Today's top news stories for April 8, 2008.

Tuesday, April 7th, 2009

Arts and Humanities welcomes a new dean
The Faculty of Arts and Humanities will be welcoming a new dean to its staff this fall.

Donna Penne is currently the associate dean of Arts and Social Sciences and an English and theatre studies professor at the University of Guelph. Western will welcome Penne for a five-year term beginning Sept. 1, 2008 and ending June 30, 2013.

A Senate Selection Committee made up of representatives from within the Faculty of Arts and Humanities as well as other outside faculty members made the decision.

In addition to her positions at Guelph, Penne also serves as vice-president Equity issues on the Canadian Federation for the Humanities and Social Sciences and as academic colleague for the University of Guelph at the Council of Ontario Universities.

The resumé of the new faculty dean also includes degrees from the University of Guelph and McGill University.
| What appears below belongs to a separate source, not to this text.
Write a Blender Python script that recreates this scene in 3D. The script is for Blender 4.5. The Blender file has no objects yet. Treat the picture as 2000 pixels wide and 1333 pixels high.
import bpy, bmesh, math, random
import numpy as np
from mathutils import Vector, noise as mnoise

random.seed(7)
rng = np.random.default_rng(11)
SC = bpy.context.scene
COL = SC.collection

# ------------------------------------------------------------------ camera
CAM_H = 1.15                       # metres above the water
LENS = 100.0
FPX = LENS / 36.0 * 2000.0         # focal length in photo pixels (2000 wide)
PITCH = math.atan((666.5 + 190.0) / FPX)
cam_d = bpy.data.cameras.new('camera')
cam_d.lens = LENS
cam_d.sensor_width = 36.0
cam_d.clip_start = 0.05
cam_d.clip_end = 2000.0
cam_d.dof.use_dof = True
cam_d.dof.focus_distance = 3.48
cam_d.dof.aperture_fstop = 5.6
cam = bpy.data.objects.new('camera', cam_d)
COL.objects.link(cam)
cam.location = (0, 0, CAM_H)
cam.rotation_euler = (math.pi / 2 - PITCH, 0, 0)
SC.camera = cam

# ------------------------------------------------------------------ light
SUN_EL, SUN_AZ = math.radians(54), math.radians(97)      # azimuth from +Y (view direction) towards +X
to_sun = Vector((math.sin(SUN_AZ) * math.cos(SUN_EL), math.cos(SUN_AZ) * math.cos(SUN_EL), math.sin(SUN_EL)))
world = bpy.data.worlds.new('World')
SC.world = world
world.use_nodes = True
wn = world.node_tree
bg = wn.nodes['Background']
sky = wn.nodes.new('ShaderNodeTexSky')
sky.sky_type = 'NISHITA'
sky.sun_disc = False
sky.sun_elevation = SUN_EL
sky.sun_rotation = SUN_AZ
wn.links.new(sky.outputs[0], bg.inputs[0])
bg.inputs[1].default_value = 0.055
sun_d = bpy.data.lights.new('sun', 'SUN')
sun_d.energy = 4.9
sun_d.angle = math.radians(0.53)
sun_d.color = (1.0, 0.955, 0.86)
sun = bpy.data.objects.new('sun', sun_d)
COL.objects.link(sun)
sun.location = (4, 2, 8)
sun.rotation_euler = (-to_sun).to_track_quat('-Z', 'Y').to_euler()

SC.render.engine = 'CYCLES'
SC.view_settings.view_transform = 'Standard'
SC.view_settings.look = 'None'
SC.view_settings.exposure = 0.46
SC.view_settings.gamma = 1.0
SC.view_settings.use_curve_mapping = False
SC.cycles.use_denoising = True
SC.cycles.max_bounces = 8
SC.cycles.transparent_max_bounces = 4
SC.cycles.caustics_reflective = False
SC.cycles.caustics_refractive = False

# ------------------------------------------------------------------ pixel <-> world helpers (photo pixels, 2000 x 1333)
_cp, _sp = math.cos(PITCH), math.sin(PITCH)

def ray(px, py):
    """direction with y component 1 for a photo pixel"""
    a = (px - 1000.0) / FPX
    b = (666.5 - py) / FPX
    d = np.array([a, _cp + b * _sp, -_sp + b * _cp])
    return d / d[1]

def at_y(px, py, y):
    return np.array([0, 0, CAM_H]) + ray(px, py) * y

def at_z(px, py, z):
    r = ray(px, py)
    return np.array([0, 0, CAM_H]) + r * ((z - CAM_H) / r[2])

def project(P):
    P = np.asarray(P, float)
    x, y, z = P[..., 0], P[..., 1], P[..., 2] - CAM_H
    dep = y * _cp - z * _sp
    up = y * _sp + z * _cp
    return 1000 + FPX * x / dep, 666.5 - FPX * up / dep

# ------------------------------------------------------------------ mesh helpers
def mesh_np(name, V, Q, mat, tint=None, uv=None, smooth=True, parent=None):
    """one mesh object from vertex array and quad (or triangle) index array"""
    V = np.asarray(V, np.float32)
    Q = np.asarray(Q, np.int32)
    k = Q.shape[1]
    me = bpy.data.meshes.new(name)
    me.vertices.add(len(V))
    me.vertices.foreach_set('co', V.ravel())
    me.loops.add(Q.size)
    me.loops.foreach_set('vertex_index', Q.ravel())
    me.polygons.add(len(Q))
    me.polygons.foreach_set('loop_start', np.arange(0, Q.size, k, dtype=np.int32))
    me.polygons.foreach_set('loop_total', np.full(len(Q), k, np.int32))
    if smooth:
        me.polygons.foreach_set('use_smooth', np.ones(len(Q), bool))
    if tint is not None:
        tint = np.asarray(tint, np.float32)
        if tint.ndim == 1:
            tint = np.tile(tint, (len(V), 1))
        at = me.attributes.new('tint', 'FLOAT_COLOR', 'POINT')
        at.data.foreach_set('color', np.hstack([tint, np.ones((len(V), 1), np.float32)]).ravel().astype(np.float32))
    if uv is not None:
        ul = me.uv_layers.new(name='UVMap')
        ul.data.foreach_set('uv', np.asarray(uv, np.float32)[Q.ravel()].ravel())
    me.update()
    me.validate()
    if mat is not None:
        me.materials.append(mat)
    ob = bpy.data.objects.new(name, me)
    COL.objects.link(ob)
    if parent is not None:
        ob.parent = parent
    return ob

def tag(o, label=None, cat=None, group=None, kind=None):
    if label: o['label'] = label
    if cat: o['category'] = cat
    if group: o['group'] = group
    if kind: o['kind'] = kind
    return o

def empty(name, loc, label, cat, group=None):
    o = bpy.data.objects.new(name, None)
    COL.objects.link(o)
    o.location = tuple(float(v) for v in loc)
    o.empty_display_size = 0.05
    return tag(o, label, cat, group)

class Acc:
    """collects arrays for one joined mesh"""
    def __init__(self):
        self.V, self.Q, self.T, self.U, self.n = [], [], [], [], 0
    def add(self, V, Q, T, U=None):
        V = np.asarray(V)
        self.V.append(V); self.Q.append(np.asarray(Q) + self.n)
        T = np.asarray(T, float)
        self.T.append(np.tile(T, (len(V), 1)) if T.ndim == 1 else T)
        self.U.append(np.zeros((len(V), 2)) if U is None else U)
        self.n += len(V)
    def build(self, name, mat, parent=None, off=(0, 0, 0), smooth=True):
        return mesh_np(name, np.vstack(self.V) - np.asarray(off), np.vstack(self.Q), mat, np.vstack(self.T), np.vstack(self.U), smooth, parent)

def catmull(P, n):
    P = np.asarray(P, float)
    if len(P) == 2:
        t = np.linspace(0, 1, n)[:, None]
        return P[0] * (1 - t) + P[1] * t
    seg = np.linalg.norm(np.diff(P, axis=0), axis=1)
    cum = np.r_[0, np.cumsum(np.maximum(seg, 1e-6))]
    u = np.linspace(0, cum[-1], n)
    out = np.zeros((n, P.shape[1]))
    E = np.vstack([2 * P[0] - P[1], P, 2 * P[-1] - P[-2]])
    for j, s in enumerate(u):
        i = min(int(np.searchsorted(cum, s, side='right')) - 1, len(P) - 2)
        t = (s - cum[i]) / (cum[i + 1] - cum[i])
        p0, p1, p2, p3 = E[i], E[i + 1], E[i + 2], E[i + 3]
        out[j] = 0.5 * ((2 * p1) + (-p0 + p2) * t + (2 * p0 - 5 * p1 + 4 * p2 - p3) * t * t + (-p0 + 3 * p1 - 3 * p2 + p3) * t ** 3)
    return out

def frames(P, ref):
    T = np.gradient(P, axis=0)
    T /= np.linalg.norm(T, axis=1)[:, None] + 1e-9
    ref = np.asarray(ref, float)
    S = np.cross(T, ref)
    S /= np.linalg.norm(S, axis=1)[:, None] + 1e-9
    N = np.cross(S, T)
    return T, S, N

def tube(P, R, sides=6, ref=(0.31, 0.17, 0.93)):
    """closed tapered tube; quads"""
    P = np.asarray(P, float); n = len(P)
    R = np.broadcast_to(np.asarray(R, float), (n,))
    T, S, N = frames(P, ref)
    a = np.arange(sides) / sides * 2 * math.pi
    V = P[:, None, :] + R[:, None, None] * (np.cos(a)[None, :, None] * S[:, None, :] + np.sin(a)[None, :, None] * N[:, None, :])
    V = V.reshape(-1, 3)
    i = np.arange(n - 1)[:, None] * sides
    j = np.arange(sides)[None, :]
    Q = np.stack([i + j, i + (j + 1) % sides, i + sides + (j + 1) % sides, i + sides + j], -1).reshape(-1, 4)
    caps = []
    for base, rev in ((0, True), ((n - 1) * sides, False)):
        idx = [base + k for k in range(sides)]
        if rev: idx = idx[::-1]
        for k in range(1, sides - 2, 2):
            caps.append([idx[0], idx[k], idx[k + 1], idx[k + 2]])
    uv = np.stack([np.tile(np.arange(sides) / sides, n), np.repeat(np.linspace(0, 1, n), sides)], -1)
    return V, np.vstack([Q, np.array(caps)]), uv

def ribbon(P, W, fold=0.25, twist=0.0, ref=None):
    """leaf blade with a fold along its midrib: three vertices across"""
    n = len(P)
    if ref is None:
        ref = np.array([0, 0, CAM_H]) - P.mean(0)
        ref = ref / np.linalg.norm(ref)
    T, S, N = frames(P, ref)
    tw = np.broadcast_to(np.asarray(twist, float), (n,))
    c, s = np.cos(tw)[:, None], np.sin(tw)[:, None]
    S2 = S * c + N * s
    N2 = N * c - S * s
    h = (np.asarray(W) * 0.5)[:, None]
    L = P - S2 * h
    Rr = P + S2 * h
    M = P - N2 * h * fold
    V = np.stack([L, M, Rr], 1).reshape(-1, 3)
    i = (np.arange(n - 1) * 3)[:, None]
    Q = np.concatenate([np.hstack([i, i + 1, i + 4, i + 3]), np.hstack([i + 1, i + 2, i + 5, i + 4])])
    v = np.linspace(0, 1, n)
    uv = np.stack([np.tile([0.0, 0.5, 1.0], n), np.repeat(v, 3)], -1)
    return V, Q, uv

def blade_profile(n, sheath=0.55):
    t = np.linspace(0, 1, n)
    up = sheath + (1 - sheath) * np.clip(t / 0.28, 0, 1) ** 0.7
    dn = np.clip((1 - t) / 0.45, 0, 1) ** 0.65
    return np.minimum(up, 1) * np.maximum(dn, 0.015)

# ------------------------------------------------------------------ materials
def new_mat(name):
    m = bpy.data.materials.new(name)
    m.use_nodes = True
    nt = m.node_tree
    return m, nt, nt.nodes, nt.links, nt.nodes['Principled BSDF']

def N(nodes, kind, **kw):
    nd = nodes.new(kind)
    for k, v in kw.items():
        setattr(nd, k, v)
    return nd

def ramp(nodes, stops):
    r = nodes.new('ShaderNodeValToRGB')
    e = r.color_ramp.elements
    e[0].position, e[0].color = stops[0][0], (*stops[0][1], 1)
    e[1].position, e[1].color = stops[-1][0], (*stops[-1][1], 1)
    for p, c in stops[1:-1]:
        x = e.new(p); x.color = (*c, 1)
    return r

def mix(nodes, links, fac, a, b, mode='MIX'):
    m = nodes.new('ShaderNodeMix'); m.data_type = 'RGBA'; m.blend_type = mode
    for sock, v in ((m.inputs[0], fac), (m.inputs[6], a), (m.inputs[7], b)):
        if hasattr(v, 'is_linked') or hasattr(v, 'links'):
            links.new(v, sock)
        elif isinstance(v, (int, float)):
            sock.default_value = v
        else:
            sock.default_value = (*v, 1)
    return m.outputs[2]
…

Penne also spent some time in New Hampshire, where she studied at the School of Theory and Criticism at Dartmouth College.
"Jaela Bernstien

Nova Scotia freezes tuition to attract Ontario engineers
The Government of Nova Scotia is instantaneously implementing a three-year tuition freeze in the hopes of making university in Nova Scotia more affordable.

Statistically, Nova Scotia students pay the highest tuition in the country; however, the Government of Nova Scotia has announced an updated Memorandum of Understanding to change this.
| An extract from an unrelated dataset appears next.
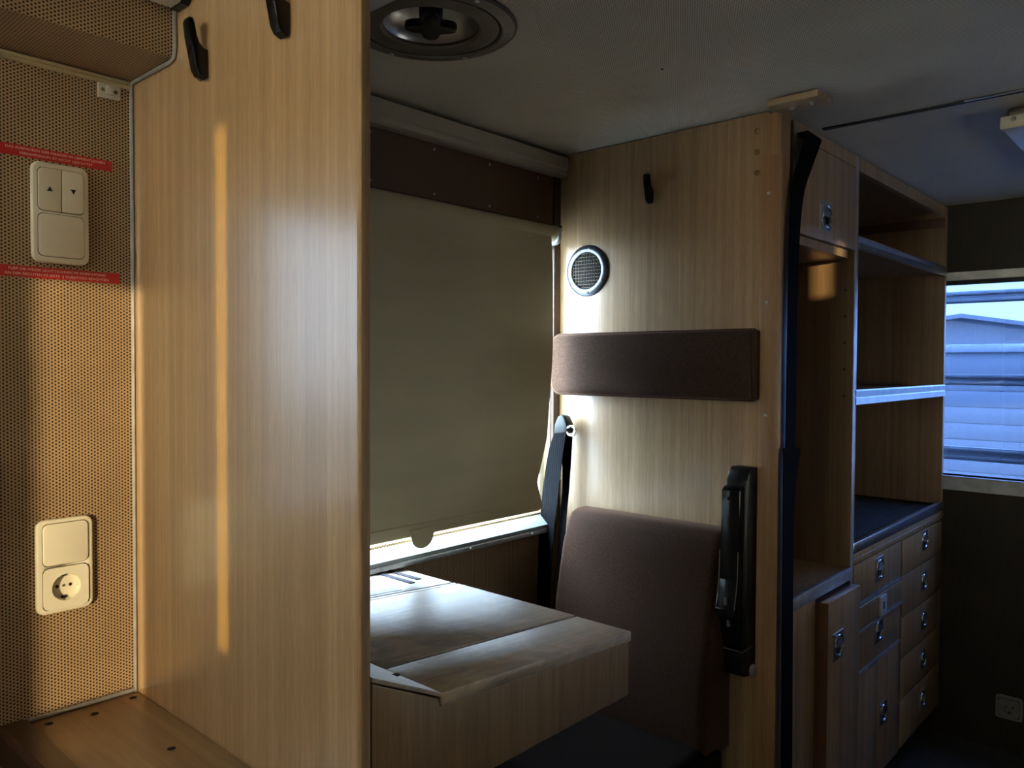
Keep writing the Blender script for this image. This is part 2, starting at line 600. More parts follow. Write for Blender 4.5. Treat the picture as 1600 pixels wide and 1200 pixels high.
MAT['added_glass_yellow'] = tinted('added_yellow_acrylic', (0.53, 0.485, 0.28), 0.03)  # filter for the added streak pane, makes the sun streak yellower
MAT['added_curtain'] = cloth_blind('added_cream_diffusing_cloth', (0.97, 0.93, 0.85), 0.97)  # nearly all translucent, spreads daylight from the added rear window
MAT['diffuser'] = plain('lamp_diffuser', (0.60, 0.62, 0.68), 0.25, 0, 0.03, 6)
MAT['render'] = plain('pale_render', (0.30, 0.305, 0.32), 0.8, 0, 0.1, 2)
MAT['siding'] = plain('pale_siding', (0.31, 0.315, 0.325), 0.6, 0, 0.06, 1.5)
MAT['rooft'] = plain('grey_roof', (0.25, 0.27, 0.30), 0.8, 0, 0.15, 3)
MAT['rail_out'] = plain('grey_steel_rail', (0.55, 0.56, 0.58), 0.5, 0.3, 0.1, 8)
MAT['pane_dark'] = plain('dark_window_pane', (0.10, 0.12, 0.15), 0.2)
MAT['asphalt'] = plain('asphalt', (0.16, 0.155, 0.15), 0.9, 0, 0.2, 2)

# ------------------------------------------------------------------ the shell
def struct(name, bm, mat, label=None, parent=None):
    o = mesh(name, bm, mat, parent, smooth=0)
    if parent is None:
        setp(o, label, kind='structure')
    return o


struct('floor', B(XR - TH, XE + TH, YR - TH, WY + TH, ZF - .06, ZF), MAT['floor'], 'dark grey vinyl vehicle floor')
ceil = struct('ceiling', B(XR - TH, XE + TH, YR - TH, WY + TH, ZC, ZC + .06), MAT['ceiling'], 'grey finely perforated ceiling lining')
seam = bmesh.new()
box(seam, 1.868, 1.882, YR, .716, ZC - .0035, ZC + .001)
mesh('seam_gasket', seam, MAT['black_matte'], ceil, 0)
mesh('seam_trim', tube(bmesh.new(), [(1.865, y, ZC - .003) for y in (YR, .42)], .0022, 6), MAT['alu'], ceil)
for (x, y) in ((1.30, .80), (1.02, .55), (1.63, .66), (1.9, .6)):
    bm = bmesh.new()
    lathe(bm, [(.0028, 0), (.0022, .001), (0, .001)], 'z', (x, y, ZC), 10, -1)
    mesh('pin', bm, MAT['hole'], ceil)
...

The MOU will immediately invest $180 million over the next three years, freezing students’ tuition and offering a University Student Bursary Trust Fund.
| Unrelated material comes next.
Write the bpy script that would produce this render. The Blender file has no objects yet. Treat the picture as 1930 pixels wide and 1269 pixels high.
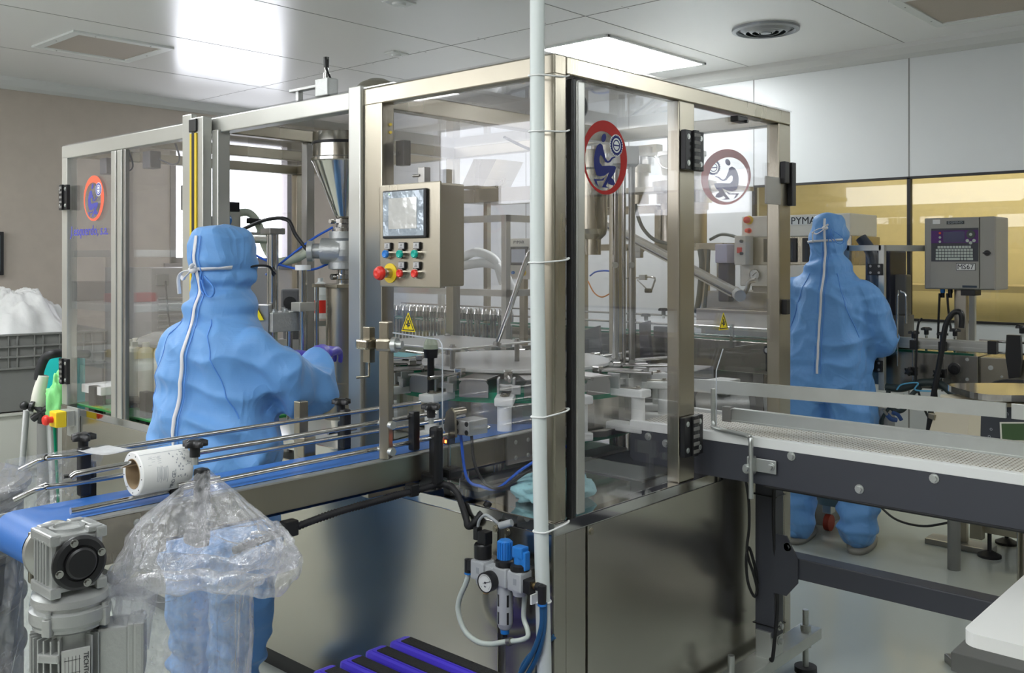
import bpy, bmesh, math, random
from mathutils import Vector, Matrix, noise
from mathutils.bvhtree import BVHTree
random.seed(7)
PI = math.pi
SC = bpy.context.scene
COL = SC.collection

# ---------------------------------------------------------------- camera
CX, CY, CZ = -1.940, -1.613, 1.5          # eye point in metres
VX, VY = .7396, .6730                     # viewing direction (level)
RX, RY = .6730, -.7396                    # to the right
F = 1790.0                                # focal length, image 1930 wide
cam = bpy.data.cameras.new('camera')
cam.sensor_fit = 'HORIZONTAL'; cam.sensor_width = 36.0
cam.lens = F / 1930 * 36.0
cam.shift_y = -144.5 / 1930
cam.clip_start = .05; cam.clip_end = 60
co = bpy.data.objects.new('camera', cam); COL.objects.link(co)
co.location = (CX, CY, CZ)
co.rotation_euler = (PI / 2, 0, math.atan2(VY, VX) - PI / 2)
SC.camera = co
# ---------------------------------------------------------------- light and exposure
SC.view_settings.view_transform = 'Standard'; SC.view_settings.look = 'None'
SC.view_settings.exposure = 1.15; SC.view_settings.gamma = 1.0
SC.view_settings.use_curve_mapping = False
SC.cycles.transparent_max_bounces = 24
SC.cycles.max_bounces = 10; SC.cycles.glossy_bounces = 6; SC.cycles.transmission_bounces = 8
SC.cycles.sample_clamp_indirect = 6.0
SC.cycles.use_denoising = True
W = bpy.data.worlds.new('world'); SC.world = W; W.use_nodes = True
bg = W.node_tree.nodes['Background']
bg.inputs[0].default_value = (.93, .95, 1.0, 1); bg.inputs[1].default_value = 3.0
CEIL = 2.94
def area(name, loc, size, rot, power, col=(1, 1, 1), portal=False):
    l = bpy.data.lights.new(name, 'AREA'); l.shape = 'RECTANGLE'; l.size, l.size_y = size
    l.energy = power; l.color = col
    if portal: l.cycles.is_portal = True
    o = bpy.data.objects.new(name, l); COL.objects.link(o); o.location = loc; o.rotation_euler = rot
    return o
area('daylight_portal', (2.95, 6.5, 2.08), (1.5, 1.35), (-PI / 2, 0, 0), 1, portal=True)
area('daylight_portal', (-4.1, 2.6, 2.33), (.72, 4.4), (0, -PI / 2, 0), 1, portal=True)  # serves the added, unseen opening in the left wall
PANELS = [(3.55, 2.31, 1.2, .6, 10.0), (-.9, 3.45, 1.2, .6, 12.0), (-3.2, 4.5, 1.2, .6, 15.0), (-3.0, -.2, 1.2, .6, 10.0), (-1.4, -.9, 1.2, .6, 6.5), (1.2, -1.9, 1.2, .6, 2.6), (3.7, -2.6, 1.2, .6, 11.0)]  # only the first panel is in view; the camera-side ones are added fill

# ---------------------------------------------------------------- pixel helpers (a point of the photo on a plane of the room)
def ray(px):
    k = (px - 965) / F
    return VX + k * RX, VY + k * RY
def atD(px, py, d):
    a, b = ray(px); return Vector((CX + d * a, CY + d * b, CZ - (py - 490) / F * d))
def atX(px, py, X): a, b = ray(px); return atD(px, py, (X - CX) / a)
def atY(px, py, Y): a, b = ray(px); return atD(px, py, (Y - CY) / b)
def atZ(px, py, Z): return atD(px, py, (CZ - Z) * F / (py - 490))

# ---------------------------------------------------------------- materials
MATS = {}
def mat(name, col, metal=0.0, rough=.5, bump=0.0, bscale=60.0, mottle=0.0, mscale=6.0, sheen=0, trans=0, rvar=0.0, spec=.5, emit=None, stretch=None, coat=0, aniso=0, sss=0):
    if name in MATS: return MATS[name]
    m = bpy.data.materials.new(name); m.use_nodes = True
    nt = m.node_tree; N = nt.nodes; L = nt.links; b = N['Principled BSDF']
    b.inputs['Base Color'].default_value = (*col, 1); b.inputs['Metallic'].default_value = metal
    b.inputs['Roughness'].default_value = rough; b.inputs['Specular IOR Level'].default_value = spec
    if sheen: b.inputs['Sheen Weight'].default_value = sheen
    if trans: b.inputs['Transmission Weight'].default_value = trans
    if coat: b.inputs['Coat Weight'].default_value = coat; b.inputs['Coat Roughness'].default_value = .1
    if aniso: b.inputs['Anisotropic'].default_value = aniso
    if sss: b.inputs['Subsurface Weight'].default_value = sss; b.inputs['Subsurface Radius'].default_value = (.02, .02, .02)
    if emit: b.inputs['Emission Color'].default_value = (*emit[0], 1); b.inputs['Emission Strength'].default_value = emit[1]
    tc = None
    def coords(s):
        nonlocal tc
        if tc is None: tc = N.new('ShaderNodeTexCoord')
        mp = N.new('ShaderNodeMapping'); L.new(tc.outputs['Object'], mp.inputs[0])
        st = stretch or (1, 1, 1)
        mp.inputs['Scale'].default_value = tuple(s * q for q in st)
        return mp.outputs[0]
    if mottle or rvar:
        n = N.new('ShaderNodeTexNoise'); n.inputs['Scale'].default_value = 1; n.inputs['Detail'].default_value = 5
        L.new(coords(mscale), n.inputs['Vector'])
        if mottle:
            mx = N.new('ShaderNodeMix'); mx.data_type = 'RGBA'
            mx.inputs[6].default_value = tuple(max(0, q * (1 - mottle)) for q in col) + (1,)
            mx.inputs[7].default_value = tuple(min(1, q * (1 + mottle)) for q in col) + (1,)
            L.new(n.outputs['Fac'], mx.inputs[0]); L.new(mx.outputs[2], b.inputs['Base Color'])
        if rvar:
            mr = N.new('ShaderNodeMapRange'); mr.inputs[1].default_value = .3; mr.inputs[2].default_value = .7
            mr.inputs[3].default_value = rough - rvar; mr.inputs[4].default_value = rough + rvar
            L.new(n.outputs['Fac'], mr.inputs[0]); L.new(mr.outputs[0], b.inputs['Roughness'])
    if bump:
        n2 = N.new('ShaderNodeTexNoise'); n2.inputs['Scale'].default_value = 1; n2.inputs['Detail'].default_value = 3
        L.new(coords(bscale), n2.inputs['Vector'])
        bp = N.new('ShaderNodeBump'); bp.inputs['Strength'].default_value = bump; bp.inputs['Distance'].default_value = .01
        L.new(n2.outputs['Fac'], bp.inputs['Height']); L.new(bp.outputs[0], b.inputs['Normal'])
    MATS[name] = m; return m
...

Tuition in Nova Scotia might not decrease from its current $5,878 to the national average of $4,524, but chair of the Alliance of Nova Scotia Student Associations Mike Tipping assured it is a great step.

“In-province students are promised, through the bursary, $761 in 2008-09 as it gradually increases across the four-year plan,” Tipping said.

Tipping explained Nova Scotia is trying to attract students from other provinces to maintain its economy.

“We need those nurses from New Brunswick, we need engineers from Ontario to come here, if only to replace the demographic changes we see in Nova Scotia,” he said.

The freeze in tuition will be a relief for students in all of the 11 universities in Nova Scotia.